When you think of soul music, you may think of Motown or Memphis, but New Orleans also shares in America’s soul heritage. And Irma Thomas is the Big Easy’s number one soul diva, the Queen of New Orleans Soul. After some regional hits and even a national chart placement or two in the early ’60s, Thomas’ career tapered off, and by the end of the decade she went on hiatus to work and raise a family. She resumed recording on regional labels in the mid-70s, and has made eight albums with Rounder since the mid-80s.
From the opening strains of the opening track, “All I Know Is The Way I Feel,” this sterling sampler sets its hooks deeply and doesn’t let go. Settling into a simmering soul groove, with a voice like sweet molasses, she sings “anything that makes me feel so good/it’s got to be …” And then when those horns kick in, it’s heaven on earth.
She follows up strong with Dan Penn’s “I Count the Teardrops,” from 1996’s Story of My Life. The chugging electric piano and shimmering B-3 organ accentuate Thomas’ heartfelt vocals on lines like “Just like a cloud so full of rain/My heart can’t hold back this river of pain.”
And then there’s Paul Kelly’s up-tempo title track from her first Rounder album, The New Rules. This one really cooks on top of a solid foundation laid down by bassist Chuck Henry and drummer Wilbert Widow, with the bari sax, trumpet and alto tax riffing in unison in response to Thomas’ vocals.
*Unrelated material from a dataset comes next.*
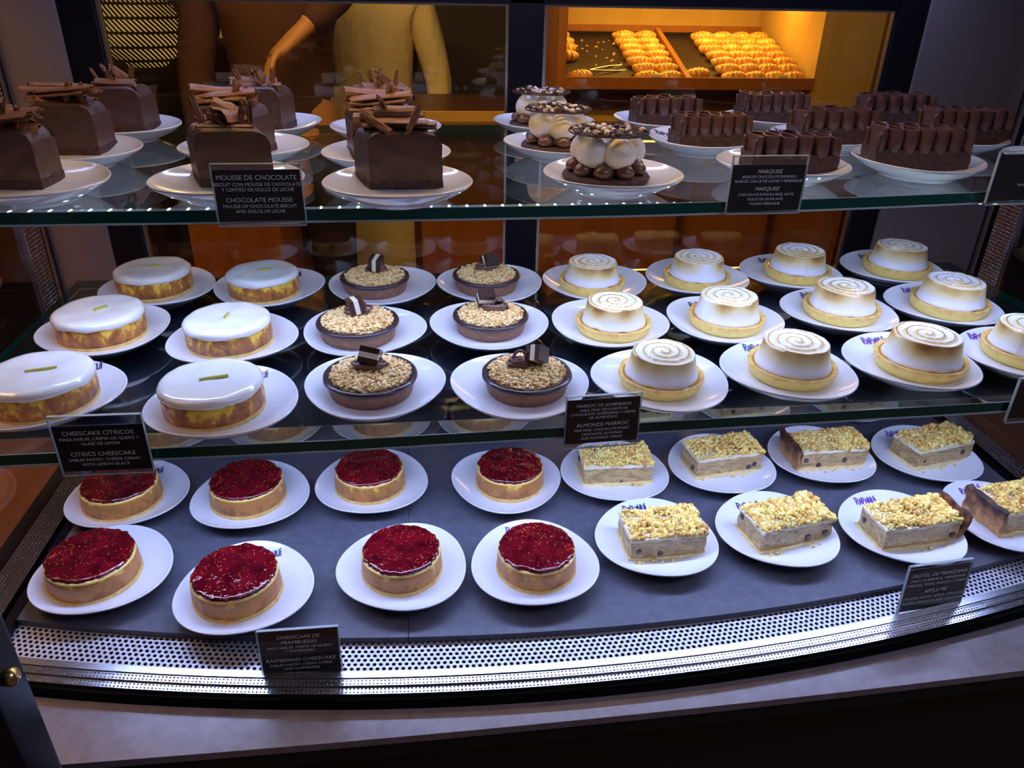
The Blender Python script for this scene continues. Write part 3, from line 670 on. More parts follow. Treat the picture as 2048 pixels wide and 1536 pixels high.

The album has paid for itself after the first three tracks, but there’s lots more to come, including one track and an out-take from the Grammy-nominated Sing It!, with backing vocals by Marcia Ball and Tracy Nelson. Both of these tracks are outstanding; the first, “Love Don’t Change” co-written by former NRBQ guitarist Big Al Anderson, is a mid-tempo rocking blues, and “Yield Not to Temptation,” once a hit for Bobby “Blue” Bland, raises the roof with joyful gospel.
And the hits just keep on coming, as they say. The title track, a previously unreleased extended version of another Dan Penn song, is all strutting horns and swaggering B-3 organ. “Heart Full of Rain,” co-written by Tony Joe White, is a smouldering bluesy ballad. Thomas pays tribute to New Orleans institution Allen Toussaint (who wrote her 1962 hit “Ruler of My Heart”) with Toussaint’s “Old Records,” another slow number. And Doc Pomus and Mack “Dr. John” Rebennack’s “I Never Fool Nobody But Me” is New Orleans R & B at its funkiest and coolest. And don’t overlook Ann Peebles’ gospel-shaded “I Needed Somebody.”
Thomas never overdoes it vocally, always hitting the right note at the right time. She’s got tons of talent behind her and a sympathetic co-producer in Scott Billington, who produced this collection, wrote the liner notes and even gets in a sweet harmonica solo on “Old Records.” Once in a while a plain old piano might have done just as well as the electronic keyboards that predominate, but Thomas could make a hot soul record with nothing but a cheesy Casio backing her.
If you have even a smidgen of a hankering for funky rhythm & blues and soul that ranges from powerful gospel to smouldering blues, you’ll be soul-satisfied by this collection, part of the “essential soul” of Rounder’s 30th Anniversary Heritage series.